There is always one guy in a crowd, and thankfully this time it wasn’t me. The laughter began to subside when the bitter man a few rows back started tossing line after line, obviously trying for humor but taking it way beyond what most people would laugh at. He was just trying way too hard.

“Well, we’ve already got a body ready since we’re going to the site of the latest airport disaster.” Could be amusing if it were not true, that our destination was the location of the most recent deadly airport disaster.

So the casket was loaded and we were ready to go again. As we pushed back from the gate once again, the jokes moved focus to what could possibly happen to make us return to the terminal yet again. Nothing all that funny and most were a stretch to reality, but then again, we had already stepped outside the bounds of our collective experiences, so why could it not happen again?

Someone did mention that we would have been quite rude had relatives or friends of the deceased been on board. Quite true. Thankfully, there did not seem to be anyone on the plane who knew the individual whose body was now residing in a cardboard container. That wasn’t much comfort to the man sitting directly behind me though:

“What if that person had died defending our country. Anyone who would laugh at jokes about someone like that is sick.”

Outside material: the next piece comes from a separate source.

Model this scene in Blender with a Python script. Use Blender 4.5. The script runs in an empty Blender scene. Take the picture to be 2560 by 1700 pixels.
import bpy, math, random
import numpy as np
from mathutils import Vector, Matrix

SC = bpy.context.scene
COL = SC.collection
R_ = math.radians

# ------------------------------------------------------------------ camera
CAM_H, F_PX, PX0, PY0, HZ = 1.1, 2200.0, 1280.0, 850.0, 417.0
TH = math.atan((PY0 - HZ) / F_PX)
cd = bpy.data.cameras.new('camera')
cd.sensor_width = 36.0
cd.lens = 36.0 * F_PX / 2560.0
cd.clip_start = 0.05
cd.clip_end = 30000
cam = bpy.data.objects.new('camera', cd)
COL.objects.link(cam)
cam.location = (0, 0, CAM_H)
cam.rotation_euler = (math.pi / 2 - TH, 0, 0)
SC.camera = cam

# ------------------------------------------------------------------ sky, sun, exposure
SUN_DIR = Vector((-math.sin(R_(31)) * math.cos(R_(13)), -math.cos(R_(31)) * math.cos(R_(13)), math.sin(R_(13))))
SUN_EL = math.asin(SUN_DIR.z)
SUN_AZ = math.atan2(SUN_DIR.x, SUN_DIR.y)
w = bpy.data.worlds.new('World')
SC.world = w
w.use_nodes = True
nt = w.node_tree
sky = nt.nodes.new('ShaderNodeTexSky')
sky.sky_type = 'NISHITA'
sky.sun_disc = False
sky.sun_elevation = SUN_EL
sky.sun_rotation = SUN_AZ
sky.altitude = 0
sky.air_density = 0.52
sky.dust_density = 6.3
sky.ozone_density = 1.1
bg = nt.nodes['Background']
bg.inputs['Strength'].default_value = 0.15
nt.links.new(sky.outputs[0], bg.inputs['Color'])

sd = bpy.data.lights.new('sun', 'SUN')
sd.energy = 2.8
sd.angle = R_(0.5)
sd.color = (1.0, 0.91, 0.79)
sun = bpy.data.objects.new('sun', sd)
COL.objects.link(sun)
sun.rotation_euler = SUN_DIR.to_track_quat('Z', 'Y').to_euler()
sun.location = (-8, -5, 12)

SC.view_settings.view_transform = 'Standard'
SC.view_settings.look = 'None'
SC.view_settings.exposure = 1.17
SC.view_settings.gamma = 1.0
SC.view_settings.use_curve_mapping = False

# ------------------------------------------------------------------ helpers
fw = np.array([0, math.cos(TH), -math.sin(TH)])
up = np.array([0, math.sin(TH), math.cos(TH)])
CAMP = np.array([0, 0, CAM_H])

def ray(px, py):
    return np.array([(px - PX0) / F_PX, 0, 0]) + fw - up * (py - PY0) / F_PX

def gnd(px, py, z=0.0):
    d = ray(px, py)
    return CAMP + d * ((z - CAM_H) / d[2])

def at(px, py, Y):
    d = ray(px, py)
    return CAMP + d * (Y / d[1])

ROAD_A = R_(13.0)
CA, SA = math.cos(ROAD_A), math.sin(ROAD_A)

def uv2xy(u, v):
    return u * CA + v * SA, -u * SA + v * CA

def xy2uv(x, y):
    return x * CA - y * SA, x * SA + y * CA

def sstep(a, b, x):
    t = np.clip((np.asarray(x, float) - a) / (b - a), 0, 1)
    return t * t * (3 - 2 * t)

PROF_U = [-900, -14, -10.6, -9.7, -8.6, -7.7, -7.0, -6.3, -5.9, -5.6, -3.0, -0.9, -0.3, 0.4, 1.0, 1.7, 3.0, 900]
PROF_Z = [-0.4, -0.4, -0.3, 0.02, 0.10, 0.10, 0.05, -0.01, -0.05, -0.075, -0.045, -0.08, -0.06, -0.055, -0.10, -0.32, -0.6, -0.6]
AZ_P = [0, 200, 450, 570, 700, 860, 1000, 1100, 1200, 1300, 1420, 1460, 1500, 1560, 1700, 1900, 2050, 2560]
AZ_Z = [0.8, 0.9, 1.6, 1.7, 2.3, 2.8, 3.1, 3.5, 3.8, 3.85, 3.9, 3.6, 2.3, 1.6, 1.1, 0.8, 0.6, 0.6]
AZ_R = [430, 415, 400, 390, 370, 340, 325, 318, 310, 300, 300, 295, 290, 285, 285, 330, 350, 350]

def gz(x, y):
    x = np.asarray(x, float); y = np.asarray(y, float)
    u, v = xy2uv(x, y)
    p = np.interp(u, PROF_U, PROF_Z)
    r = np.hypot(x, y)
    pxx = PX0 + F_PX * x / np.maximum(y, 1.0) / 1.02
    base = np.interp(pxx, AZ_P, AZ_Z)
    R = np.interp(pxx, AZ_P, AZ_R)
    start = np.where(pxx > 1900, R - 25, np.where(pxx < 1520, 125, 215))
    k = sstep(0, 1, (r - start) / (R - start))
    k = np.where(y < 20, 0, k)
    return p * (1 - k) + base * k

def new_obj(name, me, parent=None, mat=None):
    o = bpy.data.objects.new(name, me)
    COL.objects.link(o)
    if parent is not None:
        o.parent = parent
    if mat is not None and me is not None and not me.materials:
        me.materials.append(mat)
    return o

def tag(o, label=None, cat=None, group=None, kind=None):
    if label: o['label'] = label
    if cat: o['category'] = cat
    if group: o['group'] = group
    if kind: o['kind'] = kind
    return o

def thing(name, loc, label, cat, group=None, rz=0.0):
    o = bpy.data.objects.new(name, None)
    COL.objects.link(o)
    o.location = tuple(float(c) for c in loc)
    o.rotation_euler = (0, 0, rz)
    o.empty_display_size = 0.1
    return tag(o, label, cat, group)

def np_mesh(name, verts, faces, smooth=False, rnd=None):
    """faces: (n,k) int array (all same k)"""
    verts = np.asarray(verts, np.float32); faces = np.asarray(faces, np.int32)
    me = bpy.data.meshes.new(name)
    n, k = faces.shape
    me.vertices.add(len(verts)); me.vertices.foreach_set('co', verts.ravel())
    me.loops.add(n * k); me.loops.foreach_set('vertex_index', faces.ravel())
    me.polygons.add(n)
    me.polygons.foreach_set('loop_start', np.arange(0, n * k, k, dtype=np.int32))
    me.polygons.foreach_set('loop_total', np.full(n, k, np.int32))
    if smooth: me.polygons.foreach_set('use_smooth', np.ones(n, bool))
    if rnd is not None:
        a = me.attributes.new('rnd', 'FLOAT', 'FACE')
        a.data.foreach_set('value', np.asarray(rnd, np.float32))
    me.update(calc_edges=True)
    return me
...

There always has to be someone just ready and waiting to spoil some good fun. Now, obviously this gentleman felt that what we had been doing was quite wrong. He is more than entitled to his opinion, and while his comments were made with the best of intentions, the truth is that he was missing a major reality of humanity, namely that death loses its sting when you can laugh at it. If death is the end, then it is tragic. If death lands you in some place worse, then you chose poorly. Otherwise, death is simply a transition from a place where life isn’t great, although it can be very good, to a place where it is great. What is sick is to not laugh at death as that is what it truly deserves.